The wheels of justice

Judicial Review

Greg Galler
District Court Judge

It is sometimes said that the wheels of justice turn slowly, but grind exceedingly fine. Many people become frustrated that there are so many steps before a criminal case is concluded. However, the process is better thought of as deliberate rather than slow.

Important rights are at stake in a criminal case. A careful and methodical system is needed to protect those rights.

Let’s assume that Bob Burglar is charged with breaking into a home and stealing a diamond ring. Consider how many people are affected. First, the direct victim of the crime whose home was broken into and property stolen. Second, the defendant who faces conviction and punishment. Third, the prosecutor who represents the general public interest in insuring that the rules of society — including the rules of court — are upheld.

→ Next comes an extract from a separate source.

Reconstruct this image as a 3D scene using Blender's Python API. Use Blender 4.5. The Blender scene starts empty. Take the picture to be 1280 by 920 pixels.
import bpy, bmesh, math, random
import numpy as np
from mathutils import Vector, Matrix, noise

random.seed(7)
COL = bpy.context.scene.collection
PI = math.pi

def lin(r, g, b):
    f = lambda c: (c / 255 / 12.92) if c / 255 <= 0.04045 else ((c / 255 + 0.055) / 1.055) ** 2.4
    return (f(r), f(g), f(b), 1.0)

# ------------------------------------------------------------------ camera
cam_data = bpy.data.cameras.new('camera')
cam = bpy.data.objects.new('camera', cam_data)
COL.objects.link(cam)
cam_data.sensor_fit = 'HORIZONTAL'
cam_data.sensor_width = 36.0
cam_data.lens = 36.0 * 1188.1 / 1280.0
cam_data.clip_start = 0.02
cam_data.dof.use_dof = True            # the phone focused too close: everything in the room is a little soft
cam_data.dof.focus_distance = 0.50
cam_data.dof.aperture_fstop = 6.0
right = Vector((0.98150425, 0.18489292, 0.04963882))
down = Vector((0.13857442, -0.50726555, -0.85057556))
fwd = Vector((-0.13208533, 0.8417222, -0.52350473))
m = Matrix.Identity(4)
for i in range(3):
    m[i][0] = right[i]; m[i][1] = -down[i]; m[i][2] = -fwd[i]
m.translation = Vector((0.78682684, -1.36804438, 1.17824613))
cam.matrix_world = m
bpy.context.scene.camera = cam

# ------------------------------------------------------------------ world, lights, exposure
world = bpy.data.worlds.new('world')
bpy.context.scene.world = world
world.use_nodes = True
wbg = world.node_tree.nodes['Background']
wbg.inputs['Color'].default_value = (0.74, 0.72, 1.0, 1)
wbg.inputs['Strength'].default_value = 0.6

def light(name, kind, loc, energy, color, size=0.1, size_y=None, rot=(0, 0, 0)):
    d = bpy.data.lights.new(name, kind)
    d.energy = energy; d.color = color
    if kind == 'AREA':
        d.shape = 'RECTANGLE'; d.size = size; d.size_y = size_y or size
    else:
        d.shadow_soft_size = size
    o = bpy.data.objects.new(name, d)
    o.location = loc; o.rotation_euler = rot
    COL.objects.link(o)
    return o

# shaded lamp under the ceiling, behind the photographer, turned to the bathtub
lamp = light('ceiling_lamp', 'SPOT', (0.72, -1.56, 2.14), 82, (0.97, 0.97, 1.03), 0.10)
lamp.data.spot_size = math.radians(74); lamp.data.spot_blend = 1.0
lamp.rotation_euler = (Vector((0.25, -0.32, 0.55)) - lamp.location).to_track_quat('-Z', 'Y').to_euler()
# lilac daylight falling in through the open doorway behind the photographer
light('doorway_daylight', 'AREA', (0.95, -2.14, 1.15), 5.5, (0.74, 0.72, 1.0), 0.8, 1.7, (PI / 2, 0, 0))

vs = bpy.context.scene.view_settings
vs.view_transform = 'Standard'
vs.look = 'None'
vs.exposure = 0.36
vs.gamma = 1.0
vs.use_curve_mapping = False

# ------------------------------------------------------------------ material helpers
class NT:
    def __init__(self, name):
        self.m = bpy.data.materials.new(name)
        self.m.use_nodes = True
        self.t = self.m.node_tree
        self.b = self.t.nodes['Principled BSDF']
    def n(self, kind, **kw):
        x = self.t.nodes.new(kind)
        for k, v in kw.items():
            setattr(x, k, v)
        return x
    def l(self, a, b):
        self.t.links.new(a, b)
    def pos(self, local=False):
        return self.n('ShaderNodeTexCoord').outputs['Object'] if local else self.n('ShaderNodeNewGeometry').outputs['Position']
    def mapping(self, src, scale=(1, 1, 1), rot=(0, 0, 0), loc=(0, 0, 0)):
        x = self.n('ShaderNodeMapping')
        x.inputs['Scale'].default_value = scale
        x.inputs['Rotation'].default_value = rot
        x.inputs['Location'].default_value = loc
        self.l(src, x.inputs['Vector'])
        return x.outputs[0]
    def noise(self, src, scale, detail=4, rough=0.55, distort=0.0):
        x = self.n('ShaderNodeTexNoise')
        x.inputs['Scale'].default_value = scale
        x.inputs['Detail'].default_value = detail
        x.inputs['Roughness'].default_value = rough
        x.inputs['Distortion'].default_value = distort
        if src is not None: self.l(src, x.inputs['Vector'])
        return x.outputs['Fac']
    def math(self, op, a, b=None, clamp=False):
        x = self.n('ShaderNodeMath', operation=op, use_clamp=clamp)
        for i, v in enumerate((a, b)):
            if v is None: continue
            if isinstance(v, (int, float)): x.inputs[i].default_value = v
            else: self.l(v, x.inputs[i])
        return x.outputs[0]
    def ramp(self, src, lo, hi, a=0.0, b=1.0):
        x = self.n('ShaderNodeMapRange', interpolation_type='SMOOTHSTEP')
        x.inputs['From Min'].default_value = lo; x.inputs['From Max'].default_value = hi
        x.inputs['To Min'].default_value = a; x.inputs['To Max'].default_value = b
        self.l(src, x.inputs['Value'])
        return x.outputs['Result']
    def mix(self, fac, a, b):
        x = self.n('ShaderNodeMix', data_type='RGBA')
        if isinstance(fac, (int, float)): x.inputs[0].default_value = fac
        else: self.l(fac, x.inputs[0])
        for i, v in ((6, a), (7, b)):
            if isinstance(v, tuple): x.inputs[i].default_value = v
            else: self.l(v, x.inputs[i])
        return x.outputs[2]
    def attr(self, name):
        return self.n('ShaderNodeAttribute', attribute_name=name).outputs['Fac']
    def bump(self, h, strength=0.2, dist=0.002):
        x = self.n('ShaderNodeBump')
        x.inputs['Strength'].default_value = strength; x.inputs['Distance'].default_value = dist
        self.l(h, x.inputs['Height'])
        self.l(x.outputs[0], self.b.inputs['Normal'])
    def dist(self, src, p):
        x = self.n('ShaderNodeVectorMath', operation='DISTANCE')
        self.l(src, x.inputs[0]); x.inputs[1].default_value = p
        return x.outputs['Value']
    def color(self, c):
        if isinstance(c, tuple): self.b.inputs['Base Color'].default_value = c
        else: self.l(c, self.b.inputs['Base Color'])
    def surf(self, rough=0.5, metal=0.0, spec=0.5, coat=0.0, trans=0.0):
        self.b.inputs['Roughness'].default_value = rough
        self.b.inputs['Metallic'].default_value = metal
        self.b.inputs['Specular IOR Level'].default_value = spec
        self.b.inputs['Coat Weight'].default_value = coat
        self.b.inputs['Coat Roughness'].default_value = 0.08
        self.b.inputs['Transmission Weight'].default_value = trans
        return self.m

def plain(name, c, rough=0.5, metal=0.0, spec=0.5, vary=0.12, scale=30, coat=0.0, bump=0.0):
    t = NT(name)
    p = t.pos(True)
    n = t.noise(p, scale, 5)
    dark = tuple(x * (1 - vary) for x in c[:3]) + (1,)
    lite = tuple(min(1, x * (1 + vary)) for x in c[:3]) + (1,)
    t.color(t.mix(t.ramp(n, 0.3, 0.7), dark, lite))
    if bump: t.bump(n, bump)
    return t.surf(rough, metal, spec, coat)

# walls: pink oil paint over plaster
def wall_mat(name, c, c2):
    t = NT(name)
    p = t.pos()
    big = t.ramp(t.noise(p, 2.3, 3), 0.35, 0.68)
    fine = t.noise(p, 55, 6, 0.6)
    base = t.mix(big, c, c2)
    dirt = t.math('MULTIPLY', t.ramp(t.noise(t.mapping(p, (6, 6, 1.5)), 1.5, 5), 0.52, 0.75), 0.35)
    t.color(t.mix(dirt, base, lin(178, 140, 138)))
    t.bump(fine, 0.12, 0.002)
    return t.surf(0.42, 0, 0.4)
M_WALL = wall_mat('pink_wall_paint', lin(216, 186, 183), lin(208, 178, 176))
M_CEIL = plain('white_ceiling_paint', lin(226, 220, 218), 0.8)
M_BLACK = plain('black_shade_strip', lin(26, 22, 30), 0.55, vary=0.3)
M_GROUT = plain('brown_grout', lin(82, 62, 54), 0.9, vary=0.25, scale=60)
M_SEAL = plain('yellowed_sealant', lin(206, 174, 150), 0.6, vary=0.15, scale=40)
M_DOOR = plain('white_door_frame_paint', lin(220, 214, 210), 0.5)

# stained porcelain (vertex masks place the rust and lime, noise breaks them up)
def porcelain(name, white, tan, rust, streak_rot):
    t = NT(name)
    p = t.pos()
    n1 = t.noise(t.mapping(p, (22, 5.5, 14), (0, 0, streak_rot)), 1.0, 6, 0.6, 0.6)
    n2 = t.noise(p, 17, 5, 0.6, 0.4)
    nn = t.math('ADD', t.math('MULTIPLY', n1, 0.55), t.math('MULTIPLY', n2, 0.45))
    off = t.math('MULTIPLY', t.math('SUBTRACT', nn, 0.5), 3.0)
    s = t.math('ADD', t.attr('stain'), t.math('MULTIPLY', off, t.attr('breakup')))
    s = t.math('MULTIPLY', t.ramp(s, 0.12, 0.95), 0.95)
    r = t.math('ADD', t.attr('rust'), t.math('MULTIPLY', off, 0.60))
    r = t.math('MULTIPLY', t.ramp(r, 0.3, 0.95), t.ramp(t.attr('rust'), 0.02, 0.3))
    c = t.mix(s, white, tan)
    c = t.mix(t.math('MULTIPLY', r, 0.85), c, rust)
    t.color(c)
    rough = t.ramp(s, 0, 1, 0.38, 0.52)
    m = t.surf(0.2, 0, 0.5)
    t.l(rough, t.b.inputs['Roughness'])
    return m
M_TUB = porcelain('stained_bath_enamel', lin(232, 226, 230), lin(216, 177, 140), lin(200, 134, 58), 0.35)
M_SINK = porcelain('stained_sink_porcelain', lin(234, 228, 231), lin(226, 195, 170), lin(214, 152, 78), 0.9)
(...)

Each has distinct rights that are taken into consideration in the criminal law system. 

To begin the case, the prosecutor prepares a written document known as a formal complaint, that describes the alleged crime and recites the maximum possible criminal penalty. The complaint can’t be issued unless both the prosecutor and a judge believe that probable cause exists.

At Bob’s first appearance in court, the judge is required to advise Bob of his constitutional rights. The case will not proceed until the judge is satisfied that Bob understands his rights and the charges that he faces.

At this initial hearing the judge may also set release conditions to insure that Bob will appear for future court proceedings and that public safety is protected. In some Minnesota counties, a hold-over rule from the days of when we had a separate county court system, breaks this initial hearing into two separate hearings.

Next comes the omnibus hearing. This is one of the most important hearings in the process. It allows either side to have the judge decide evidentiary, procedural, constitutional and statutory issues affecting the case. Bob will also now be formally arraigned. This means he will officially answer the charge by pleading either guilty or not guilty. 

Unless the case is dismissed at the omnibus hearing, the case next proceeds to a pre-trial conference. This hearing is the last best chance for the two sides to resolve the case before trial. If the case is not settled, the two sides will work with the judge to resolve logistical issues so that the case can be tried fairly and efficiently.

The jury trial is the most well-known court appearance. It occurs near the end of the case. Simple trials can be completed in a few hours while others could take many months. If Bob is found not guilty the case is over.  If he is found guilty then the case proceeds to a sentencing hearing. The sentencing, where the punishment is decided, is typically the last hearing to take place in most cases.

While the process may seem burdensome the wheels of justice do continue turning. It is a process designed to insure that everyone has a full and fair opportunity to have their interests heard and protected.

Judge Galler is chambered in Washington County.